Blog,  No Expectations Challenge

We Are Now Entering The No Expectations Zone

No Expectations Challenge – Day 3

Yes, this is definitely a test of wills in keeping my mouth shut. Even before starting this challenge, I knew this would be one of my biggest obstacles.

Early this morning, the kids came to me with the request to begin doing chores again to earn some money and to generally help out around the house.

Normally, I would start making mental bets on how long this would last because I had expectations from this specific type of task from them. And because thoughts seem to involuntarily float around in my head, I had to come up with responses to any of my negative generic thoughts.

  1. They are children, so use this as a teaching moment
  2. This is how this person does such and such making it work for them.
  3. This situation is neither good nor bad, do not attach yourself to the outcome.

By having no expectation, I allowed myself to relinquish control of how they went about doing their chores. I then saw 3 of them start collaborating and working together on certain tasks. As soon as I backed away and let them figure it out, the easier it was for everyone involved.

I reminded them that I’m not going to hound them about getting their jobs done but will say one thing at the end of the night. If it doesn’t get done, that’s ok, but they can’t roll over chores to the following day.

This is their idea and while I will support them, my approach is to come at this day by day and not let their work effect my attitude about any of this. If I go in with a deadline or even a guesstimate of how long this will go on then it defeats the purpose for all our sakes. On the flip side, if I over-exaggerate to believe this could become a life long habit, it will also be detrimental to the activity and my challenge.

Having expectations is something ingrained into my being, even as I sit here wanting to write in peace, I am interrupted no less than 5 times. Because I came into this task thinking I would be able to do it in its entirety, I became frustrated with the children who disrupted my train of thought.

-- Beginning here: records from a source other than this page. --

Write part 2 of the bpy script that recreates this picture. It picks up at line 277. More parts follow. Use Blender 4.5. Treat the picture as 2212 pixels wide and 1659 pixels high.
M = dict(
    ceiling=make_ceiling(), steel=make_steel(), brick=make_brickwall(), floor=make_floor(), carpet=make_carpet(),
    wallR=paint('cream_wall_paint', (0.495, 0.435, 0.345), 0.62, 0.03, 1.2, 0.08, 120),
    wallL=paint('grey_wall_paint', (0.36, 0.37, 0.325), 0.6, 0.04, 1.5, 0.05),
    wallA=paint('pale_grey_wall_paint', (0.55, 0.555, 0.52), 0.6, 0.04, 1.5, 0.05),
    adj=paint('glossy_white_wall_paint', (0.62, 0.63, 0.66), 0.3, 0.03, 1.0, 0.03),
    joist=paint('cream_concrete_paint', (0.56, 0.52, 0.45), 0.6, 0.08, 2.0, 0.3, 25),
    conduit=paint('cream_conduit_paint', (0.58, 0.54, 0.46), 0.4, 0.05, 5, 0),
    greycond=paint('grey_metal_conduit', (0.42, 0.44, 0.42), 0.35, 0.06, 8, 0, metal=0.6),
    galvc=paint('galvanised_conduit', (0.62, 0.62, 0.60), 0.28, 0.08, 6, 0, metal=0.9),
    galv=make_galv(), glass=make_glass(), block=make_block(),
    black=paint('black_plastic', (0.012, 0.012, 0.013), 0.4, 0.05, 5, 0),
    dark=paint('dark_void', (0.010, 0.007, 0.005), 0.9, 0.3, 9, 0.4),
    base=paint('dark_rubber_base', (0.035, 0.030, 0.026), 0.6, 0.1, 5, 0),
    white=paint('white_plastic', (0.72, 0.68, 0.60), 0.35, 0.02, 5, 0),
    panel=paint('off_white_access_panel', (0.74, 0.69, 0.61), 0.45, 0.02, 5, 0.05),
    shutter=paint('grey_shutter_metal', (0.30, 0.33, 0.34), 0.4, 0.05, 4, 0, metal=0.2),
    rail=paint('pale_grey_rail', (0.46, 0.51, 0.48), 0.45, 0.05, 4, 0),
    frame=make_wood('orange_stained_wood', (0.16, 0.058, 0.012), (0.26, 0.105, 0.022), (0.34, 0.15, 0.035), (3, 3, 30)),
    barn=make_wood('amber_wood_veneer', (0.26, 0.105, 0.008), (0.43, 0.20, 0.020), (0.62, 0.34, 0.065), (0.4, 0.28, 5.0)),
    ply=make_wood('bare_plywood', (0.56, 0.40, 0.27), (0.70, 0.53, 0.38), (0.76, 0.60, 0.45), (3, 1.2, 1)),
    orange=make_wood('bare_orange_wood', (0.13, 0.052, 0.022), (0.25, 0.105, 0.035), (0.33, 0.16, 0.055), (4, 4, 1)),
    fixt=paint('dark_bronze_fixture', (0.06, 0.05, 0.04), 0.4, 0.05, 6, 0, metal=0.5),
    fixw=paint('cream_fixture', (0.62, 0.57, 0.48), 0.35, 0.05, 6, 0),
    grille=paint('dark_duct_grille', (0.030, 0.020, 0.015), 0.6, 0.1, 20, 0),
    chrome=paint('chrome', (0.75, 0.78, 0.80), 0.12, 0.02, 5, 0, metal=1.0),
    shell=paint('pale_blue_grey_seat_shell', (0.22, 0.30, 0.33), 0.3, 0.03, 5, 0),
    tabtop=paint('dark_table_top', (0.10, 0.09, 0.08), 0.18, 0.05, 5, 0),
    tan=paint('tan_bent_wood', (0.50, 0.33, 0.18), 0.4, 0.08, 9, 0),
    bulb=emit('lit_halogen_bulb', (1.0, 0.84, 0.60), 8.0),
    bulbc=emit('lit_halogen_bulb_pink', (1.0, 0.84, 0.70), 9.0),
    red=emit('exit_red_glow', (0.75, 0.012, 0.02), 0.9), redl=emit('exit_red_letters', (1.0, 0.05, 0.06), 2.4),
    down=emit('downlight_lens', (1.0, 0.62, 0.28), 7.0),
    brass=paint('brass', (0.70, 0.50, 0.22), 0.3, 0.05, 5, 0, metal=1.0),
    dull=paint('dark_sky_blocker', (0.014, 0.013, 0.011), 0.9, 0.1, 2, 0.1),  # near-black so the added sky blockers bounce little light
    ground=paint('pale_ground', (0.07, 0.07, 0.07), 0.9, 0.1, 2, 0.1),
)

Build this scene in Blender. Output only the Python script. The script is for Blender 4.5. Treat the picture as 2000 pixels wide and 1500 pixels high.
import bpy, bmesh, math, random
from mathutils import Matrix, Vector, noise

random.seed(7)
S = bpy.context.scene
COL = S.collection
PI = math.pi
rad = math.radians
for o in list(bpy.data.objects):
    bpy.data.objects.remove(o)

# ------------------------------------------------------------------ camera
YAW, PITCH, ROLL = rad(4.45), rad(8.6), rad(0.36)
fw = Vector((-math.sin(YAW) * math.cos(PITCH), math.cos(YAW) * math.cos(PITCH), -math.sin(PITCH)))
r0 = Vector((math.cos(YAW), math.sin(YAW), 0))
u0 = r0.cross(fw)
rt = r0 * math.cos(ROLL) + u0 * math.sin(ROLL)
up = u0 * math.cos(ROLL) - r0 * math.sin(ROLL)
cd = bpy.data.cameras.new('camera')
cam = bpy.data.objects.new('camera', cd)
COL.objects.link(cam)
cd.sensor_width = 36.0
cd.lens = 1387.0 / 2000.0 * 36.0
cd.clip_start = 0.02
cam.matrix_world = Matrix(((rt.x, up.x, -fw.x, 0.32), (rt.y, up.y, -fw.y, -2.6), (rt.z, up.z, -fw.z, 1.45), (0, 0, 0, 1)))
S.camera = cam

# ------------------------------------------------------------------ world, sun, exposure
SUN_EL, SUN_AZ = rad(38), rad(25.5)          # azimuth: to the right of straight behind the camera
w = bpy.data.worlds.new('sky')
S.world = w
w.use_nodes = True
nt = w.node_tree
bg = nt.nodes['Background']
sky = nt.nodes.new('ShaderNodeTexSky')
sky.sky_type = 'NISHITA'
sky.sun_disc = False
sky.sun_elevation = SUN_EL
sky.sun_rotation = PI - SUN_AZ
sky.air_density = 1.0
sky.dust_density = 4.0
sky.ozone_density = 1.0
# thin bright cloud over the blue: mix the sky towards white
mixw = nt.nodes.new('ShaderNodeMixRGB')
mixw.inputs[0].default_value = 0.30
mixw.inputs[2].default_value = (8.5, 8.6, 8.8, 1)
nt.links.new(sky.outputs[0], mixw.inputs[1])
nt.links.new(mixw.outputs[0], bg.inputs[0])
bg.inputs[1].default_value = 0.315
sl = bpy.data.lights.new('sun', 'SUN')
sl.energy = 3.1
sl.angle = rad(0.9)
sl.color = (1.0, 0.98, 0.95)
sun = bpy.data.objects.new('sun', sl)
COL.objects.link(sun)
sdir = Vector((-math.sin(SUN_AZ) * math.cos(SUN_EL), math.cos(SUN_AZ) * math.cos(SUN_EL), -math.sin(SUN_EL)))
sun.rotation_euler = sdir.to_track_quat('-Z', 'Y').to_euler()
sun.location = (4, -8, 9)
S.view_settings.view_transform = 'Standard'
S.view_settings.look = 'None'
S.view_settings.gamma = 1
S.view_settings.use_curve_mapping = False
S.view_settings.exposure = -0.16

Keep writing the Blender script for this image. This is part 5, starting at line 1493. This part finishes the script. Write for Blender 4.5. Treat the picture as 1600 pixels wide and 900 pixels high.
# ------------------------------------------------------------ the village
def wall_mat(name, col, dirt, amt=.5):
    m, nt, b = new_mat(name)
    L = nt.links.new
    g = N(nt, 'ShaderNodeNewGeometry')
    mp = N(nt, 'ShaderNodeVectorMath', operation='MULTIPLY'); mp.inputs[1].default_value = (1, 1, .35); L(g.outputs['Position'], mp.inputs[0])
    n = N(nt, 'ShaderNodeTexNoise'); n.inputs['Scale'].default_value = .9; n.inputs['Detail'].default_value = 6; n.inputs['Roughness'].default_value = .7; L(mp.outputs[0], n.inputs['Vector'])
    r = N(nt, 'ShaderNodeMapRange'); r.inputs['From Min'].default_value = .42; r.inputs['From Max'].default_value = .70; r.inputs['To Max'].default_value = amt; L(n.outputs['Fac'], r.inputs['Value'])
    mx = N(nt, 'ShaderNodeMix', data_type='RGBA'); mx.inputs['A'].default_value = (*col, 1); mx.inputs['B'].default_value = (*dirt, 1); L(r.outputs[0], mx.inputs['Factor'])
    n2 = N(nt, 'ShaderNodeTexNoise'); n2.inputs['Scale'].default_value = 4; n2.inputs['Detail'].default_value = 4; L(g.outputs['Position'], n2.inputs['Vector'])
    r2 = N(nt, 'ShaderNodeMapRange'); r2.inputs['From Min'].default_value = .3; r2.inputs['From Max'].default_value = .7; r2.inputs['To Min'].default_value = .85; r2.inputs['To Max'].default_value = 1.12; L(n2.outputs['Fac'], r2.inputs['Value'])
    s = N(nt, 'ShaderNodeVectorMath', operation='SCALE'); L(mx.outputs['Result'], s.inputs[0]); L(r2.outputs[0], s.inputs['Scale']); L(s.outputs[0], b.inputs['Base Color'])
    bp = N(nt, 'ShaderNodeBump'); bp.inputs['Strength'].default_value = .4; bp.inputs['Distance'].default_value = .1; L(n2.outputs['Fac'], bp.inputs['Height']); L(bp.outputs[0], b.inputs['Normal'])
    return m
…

  • Reminder: They are children who want your attention.
  • Teaching moment for all: Breathe, Mom. Then say please give me 5 minutes to finish in silence and then I will be right with you.

This is teaching us all patience in different ways but it is making me let go of the disappointment I felt about my quiet writing time being barged in on by my children who I didn’t inform about my whereabouts.  Next time, I will give them a heads up instead of sneaking away.

I caught myself more than a dozen times today being ultra aware of my thoughts and comments. This brain work is going to be intense to get the results I want.

Oh man, even that is an expectation. Rewind, Start over.